Joseph E. Stiglitz, a Nobel laureate in economics and University Professor at Columbia University
NUEVA YORK – Poco después de que estallara la crisis financiera mundial en el año 2008, advertí sobre que a menos que se adopten políticas adecuadas, se podía asentar un malestar al estilo japonés – es decir, un crecimiento lento e ingresos casi estancados durante muchos años. Si bien los líderes a ambos lados del Atlántico afirmaron que habían aprendido las lecciones de Japón, rápidamente procedieron a repetir algunos de los mismos errores. Ahora, incluso un ex funcionario clave de Estados Unidos, el economista Larry Summers, realiza advertencias sobre el estancamiento secular.
El punto básico que planteé hace media década fue que, en un sentido fundamental, la economía de EE.UU. se encontraba enferma, incluso antes de la crisis: fue sólo una burbuja de precios de los activos, creada a través de regulaciones laxas y tasas de interés bajas, la que hizo que la economía aparentara estar robusta. Debajo de la superficie, numerosos problemas supuraban: una creciente desigualdad; una insatisfecha necesidad de reforma estructural (la necesidad de un desplazamiento desde de una economía que se basa en la manufactura a una que se base en los servicios y que se adapte a las cambiantes ventajas comparativas a nivel mundial); persistentes desequilibrios a nivel mundial; y, un sistema financiero que está más en sintonía con la especulación que con la realización de inversiones que crearían puestos de trabajo, aumentarían la productividad, y redistribuirían los superávits con el objetivo de maximizar la rentabilidad social.

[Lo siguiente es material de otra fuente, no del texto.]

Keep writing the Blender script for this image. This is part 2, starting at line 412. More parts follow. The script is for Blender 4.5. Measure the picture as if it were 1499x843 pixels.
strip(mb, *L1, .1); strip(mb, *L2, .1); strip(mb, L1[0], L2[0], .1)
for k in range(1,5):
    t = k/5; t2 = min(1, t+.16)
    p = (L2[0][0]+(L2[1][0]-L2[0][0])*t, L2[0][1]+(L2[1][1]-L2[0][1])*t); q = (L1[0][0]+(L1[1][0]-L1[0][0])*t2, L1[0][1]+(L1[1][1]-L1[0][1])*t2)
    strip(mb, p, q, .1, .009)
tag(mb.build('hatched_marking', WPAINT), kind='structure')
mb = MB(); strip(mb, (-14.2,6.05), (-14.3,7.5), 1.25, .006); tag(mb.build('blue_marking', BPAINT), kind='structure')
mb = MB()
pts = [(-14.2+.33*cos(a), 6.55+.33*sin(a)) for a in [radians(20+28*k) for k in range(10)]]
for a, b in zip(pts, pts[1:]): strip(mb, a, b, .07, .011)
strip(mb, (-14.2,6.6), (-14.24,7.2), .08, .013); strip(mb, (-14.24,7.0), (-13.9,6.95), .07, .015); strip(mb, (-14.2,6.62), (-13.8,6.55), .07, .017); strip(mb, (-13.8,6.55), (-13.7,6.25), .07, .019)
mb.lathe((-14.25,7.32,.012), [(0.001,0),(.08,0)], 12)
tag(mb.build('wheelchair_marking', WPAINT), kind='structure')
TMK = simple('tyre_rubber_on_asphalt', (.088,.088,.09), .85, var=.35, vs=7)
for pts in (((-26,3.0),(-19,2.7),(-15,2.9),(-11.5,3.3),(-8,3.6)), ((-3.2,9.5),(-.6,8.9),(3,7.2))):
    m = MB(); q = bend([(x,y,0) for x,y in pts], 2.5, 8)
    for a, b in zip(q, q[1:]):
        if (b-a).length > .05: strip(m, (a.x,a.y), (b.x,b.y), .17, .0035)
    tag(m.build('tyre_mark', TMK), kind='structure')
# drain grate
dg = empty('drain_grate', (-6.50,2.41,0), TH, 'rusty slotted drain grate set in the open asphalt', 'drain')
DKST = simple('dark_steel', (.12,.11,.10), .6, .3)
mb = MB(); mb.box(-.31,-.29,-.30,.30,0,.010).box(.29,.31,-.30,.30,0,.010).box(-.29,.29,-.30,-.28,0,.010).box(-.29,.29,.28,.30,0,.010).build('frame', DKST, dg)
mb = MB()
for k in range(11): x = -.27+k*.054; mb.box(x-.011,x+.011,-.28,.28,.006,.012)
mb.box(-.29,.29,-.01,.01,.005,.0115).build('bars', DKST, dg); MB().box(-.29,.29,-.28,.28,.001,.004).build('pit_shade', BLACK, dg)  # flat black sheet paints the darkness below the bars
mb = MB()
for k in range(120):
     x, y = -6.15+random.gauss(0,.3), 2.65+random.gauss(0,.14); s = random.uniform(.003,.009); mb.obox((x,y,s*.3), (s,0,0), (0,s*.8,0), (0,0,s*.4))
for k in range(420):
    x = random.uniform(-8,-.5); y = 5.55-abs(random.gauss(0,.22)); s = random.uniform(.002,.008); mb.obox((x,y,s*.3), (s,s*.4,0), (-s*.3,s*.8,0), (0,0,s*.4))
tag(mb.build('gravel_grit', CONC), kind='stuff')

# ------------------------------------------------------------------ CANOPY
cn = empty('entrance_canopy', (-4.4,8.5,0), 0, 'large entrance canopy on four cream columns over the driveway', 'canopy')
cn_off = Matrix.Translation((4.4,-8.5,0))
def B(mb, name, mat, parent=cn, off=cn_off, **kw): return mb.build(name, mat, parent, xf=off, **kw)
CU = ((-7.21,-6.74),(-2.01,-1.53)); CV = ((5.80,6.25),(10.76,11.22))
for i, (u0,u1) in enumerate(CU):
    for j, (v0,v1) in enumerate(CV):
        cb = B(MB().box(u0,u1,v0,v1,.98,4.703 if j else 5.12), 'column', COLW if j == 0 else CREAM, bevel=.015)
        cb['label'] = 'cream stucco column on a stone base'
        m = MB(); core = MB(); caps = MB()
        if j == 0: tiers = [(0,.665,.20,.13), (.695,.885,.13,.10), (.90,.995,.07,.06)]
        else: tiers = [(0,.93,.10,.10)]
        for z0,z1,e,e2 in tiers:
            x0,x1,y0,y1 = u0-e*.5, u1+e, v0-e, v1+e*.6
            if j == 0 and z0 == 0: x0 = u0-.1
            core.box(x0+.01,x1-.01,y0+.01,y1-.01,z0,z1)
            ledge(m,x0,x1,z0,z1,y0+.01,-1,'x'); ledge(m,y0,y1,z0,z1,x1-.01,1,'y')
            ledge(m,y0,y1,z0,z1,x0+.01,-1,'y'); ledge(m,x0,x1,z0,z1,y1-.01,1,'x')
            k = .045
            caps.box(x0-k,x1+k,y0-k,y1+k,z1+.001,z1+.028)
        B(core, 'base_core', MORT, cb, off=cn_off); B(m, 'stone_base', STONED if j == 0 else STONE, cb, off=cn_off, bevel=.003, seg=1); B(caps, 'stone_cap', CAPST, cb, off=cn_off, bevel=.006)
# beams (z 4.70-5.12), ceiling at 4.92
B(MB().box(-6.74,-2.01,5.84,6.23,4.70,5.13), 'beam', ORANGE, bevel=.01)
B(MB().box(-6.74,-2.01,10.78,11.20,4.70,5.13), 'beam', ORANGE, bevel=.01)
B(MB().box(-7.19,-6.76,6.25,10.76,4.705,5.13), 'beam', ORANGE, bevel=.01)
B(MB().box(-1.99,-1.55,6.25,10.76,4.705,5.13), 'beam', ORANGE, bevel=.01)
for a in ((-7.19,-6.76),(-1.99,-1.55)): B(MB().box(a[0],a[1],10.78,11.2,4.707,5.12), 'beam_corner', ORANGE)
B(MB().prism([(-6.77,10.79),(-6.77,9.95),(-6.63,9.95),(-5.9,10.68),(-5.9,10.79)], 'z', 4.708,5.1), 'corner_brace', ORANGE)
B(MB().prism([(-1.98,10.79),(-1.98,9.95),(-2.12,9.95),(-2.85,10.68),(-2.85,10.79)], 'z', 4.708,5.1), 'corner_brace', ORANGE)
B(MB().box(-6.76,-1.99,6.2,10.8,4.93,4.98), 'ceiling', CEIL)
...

La respuesta a la crisis de los formuladores de políticas no abordó estos problemas; peor aún, agravó algunos de ellos y creó otros nuevos – y no sólo en EE.UU. El resultado ha sido un aumento del endeudamiento en muchos países, debido a que el colapso del PIB socavó los ingresos de los gobiernos. Además, la falta de inversión, tanto en el sector público como en el privado, ha creado una generación de jóvenes que han vivido durante años en un estado de inactividad y que se tornan cada vez más hostiles, en una etapa de sus vidas en la que ellos deberían estar perfeccionando sus destrezas y aumentando su productividad.
A ambos lados del Atlántico, es probable que este año el PIB crezca mucho más rápido en comparación con el crecimiento del año 2013. No obstante, antes de que los líderes que adoptaron las políticas de austeridad descorchen botellas de champán y brinden felicitándose a sí mismos, ellos deberían examinar la posición en la que nos encontramos y deberían considerar el daño casi irreparable causado por dichas políticas.
Cada desaceleración en algún momento llega a su fin. La característica que distingue a una buena política es que ella logre que la desaceleración sea más corta y menos profunda de lo que hubiese sido si dicha política no se hubiese implementado. La característica que distingue a las políticas de austeridad que muchos gobiernos adoptaron es que ellas hicieron que la desaceleración sea mucho más profunda y más larga de lo necesario, causando además consecuencias de larga duración.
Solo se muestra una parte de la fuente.